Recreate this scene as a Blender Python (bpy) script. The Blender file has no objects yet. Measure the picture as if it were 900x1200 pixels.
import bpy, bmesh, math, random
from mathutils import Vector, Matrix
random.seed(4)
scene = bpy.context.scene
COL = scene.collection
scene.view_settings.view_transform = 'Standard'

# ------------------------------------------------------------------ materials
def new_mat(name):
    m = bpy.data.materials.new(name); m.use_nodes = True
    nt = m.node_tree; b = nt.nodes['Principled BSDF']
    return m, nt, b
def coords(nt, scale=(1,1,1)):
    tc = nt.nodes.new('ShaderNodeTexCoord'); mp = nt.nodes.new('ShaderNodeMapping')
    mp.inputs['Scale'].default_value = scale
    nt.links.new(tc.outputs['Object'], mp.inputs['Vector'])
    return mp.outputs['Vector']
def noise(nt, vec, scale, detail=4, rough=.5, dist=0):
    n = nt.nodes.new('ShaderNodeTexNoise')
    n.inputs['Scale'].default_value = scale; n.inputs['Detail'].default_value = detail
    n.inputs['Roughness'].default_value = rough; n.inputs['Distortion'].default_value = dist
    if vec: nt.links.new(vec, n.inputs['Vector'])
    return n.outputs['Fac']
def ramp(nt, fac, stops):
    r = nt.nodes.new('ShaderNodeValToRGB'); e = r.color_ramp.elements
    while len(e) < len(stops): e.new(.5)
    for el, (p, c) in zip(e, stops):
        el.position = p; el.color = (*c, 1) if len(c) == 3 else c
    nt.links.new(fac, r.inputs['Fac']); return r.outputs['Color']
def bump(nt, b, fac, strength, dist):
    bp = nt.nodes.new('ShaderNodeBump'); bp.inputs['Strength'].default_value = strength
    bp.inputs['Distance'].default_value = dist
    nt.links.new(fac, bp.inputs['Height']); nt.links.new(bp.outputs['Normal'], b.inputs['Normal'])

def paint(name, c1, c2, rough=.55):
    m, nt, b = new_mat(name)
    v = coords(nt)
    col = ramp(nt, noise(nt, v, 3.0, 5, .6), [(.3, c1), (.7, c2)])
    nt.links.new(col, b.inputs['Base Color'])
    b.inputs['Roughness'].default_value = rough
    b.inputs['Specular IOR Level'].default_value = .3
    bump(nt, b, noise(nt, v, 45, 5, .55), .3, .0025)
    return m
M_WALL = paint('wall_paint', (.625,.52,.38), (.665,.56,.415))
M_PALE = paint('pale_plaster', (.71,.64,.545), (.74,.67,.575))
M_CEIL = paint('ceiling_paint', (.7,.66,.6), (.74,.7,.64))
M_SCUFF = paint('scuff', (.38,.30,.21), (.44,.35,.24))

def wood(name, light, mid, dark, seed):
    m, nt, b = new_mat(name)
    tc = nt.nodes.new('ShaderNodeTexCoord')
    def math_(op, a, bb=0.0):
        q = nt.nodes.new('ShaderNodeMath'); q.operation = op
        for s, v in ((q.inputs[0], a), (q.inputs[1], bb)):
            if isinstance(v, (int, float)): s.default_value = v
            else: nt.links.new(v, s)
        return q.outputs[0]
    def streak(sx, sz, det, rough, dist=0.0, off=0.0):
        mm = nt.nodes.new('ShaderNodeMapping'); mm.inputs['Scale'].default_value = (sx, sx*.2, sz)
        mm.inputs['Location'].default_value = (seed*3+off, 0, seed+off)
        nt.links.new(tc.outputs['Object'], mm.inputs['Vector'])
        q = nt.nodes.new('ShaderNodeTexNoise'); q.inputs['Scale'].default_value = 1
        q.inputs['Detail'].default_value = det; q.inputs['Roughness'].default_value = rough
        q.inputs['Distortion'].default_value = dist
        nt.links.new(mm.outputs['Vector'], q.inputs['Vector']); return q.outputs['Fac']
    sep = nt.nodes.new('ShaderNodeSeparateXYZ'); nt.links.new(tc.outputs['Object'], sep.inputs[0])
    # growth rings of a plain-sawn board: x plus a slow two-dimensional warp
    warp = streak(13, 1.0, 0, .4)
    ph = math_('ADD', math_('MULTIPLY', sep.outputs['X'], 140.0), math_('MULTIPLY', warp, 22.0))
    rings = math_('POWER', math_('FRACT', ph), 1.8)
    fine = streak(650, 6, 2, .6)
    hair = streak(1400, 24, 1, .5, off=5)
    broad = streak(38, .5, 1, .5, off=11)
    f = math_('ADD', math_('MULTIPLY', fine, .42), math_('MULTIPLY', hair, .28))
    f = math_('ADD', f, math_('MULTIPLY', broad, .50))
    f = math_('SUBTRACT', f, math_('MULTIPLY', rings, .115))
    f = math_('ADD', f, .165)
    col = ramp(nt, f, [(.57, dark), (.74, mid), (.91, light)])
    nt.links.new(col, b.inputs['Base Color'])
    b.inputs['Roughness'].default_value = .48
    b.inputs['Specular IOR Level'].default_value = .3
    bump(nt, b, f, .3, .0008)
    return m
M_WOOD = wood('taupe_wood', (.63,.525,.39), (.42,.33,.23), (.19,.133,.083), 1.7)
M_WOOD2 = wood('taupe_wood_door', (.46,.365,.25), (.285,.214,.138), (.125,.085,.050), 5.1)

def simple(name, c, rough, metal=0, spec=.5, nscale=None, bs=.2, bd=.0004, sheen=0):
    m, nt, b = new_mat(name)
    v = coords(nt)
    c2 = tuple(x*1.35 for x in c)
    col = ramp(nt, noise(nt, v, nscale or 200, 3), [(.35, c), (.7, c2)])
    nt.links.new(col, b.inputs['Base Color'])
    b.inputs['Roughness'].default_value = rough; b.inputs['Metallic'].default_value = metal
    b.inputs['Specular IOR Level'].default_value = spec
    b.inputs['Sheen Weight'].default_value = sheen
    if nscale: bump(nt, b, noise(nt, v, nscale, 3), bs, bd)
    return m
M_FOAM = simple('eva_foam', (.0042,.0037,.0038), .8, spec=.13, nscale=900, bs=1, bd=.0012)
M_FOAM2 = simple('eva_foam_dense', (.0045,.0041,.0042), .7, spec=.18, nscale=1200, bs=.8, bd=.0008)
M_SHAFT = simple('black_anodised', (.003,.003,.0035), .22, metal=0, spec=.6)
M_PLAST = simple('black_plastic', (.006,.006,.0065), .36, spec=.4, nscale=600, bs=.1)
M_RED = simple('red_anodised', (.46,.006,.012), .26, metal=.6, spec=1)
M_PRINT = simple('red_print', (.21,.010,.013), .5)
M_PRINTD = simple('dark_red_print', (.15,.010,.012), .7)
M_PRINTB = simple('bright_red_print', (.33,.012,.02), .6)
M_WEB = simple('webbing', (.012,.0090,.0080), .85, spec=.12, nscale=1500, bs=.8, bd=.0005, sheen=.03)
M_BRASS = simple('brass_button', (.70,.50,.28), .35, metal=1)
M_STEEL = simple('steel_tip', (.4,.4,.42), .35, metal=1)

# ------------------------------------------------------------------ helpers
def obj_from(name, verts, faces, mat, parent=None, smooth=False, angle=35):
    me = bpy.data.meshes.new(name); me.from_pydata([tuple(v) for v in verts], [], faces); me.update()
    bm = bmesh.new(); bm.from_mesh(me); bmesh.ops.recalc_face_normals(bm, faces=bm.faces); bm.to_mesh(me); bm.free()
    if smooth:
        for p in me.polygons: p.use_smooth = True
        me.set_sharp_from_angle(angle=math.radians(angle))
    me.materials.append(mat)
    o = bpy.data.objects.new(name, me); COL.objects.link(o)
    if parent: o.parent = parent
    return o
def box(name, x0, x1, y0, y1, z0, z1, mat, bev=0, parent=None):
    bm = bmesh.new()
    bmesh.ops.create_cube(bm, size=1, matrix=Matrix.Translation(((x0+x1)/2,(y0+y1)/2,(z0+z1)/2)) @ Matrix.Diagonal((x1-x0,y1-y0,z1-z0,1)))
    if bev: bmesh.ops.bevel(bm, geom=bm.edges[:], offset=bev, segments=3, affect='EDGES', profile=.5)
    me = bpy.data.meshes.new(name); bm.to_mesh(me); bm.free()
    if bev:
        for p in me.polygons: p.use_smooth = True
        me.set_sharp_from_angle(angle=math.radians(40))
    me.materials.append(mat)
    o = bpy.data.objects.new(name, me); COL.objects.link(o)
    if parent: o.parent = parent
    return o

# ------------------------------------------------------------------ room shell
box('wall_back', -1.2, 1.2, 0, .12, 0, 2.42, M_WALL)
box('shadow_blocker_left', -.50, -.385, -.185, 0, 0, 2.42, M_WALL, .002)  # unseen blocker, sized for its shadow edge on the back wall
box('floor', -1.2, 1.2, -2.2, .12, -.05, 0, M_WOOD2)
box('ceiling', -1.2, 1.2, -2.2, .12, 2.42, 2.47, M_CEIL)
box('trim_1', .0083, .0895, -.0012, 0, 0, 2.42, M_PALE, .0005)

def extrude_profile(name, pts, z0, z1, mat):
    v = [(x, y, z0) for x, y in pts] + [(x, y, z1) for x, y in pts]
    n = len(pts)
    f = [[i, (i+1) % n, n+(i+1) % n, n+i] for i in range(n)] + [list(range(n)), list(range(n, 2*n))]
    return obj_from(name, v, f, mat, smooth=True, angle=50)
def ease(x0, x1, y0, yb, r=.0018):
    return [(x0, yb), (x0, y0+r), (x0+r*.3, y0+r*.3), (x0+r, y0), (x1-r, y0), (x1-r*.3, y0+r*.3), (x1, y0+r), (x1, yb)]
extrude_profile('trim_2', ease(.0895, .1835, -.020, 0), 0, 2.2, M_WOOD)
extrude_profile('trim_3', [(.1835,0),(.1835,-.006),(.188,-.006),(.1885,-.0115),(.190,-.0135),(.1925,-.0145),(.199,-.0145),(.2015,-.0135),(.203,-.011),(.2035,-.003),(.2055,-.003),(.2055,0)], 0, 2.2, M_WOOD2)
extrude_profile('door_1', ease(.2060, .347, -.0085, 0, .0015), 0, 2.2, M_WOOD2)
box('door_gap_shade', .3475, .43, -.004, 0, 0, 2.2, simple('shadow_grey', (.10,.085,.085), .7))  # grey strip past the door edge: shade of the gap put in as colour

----

#### Requirements:
What you return should be the lines from the start of the data through the line with "scene.view_settings.view_transform = 'Standard'", quoted exactly and nothing more.

#### Worked answer:
Recreate this scene as a Blender Python (bpy) script. The Blender file has no objects yet. Measure the picture as if it were 900x1200 pixels.
import bpy, bmesh, math, random
from mathutils import Vector, Matrix
random.seed(4)
scene = bpy.context.scene
COL = scene.collection
scene.view_settings.view_transform = 'Standard'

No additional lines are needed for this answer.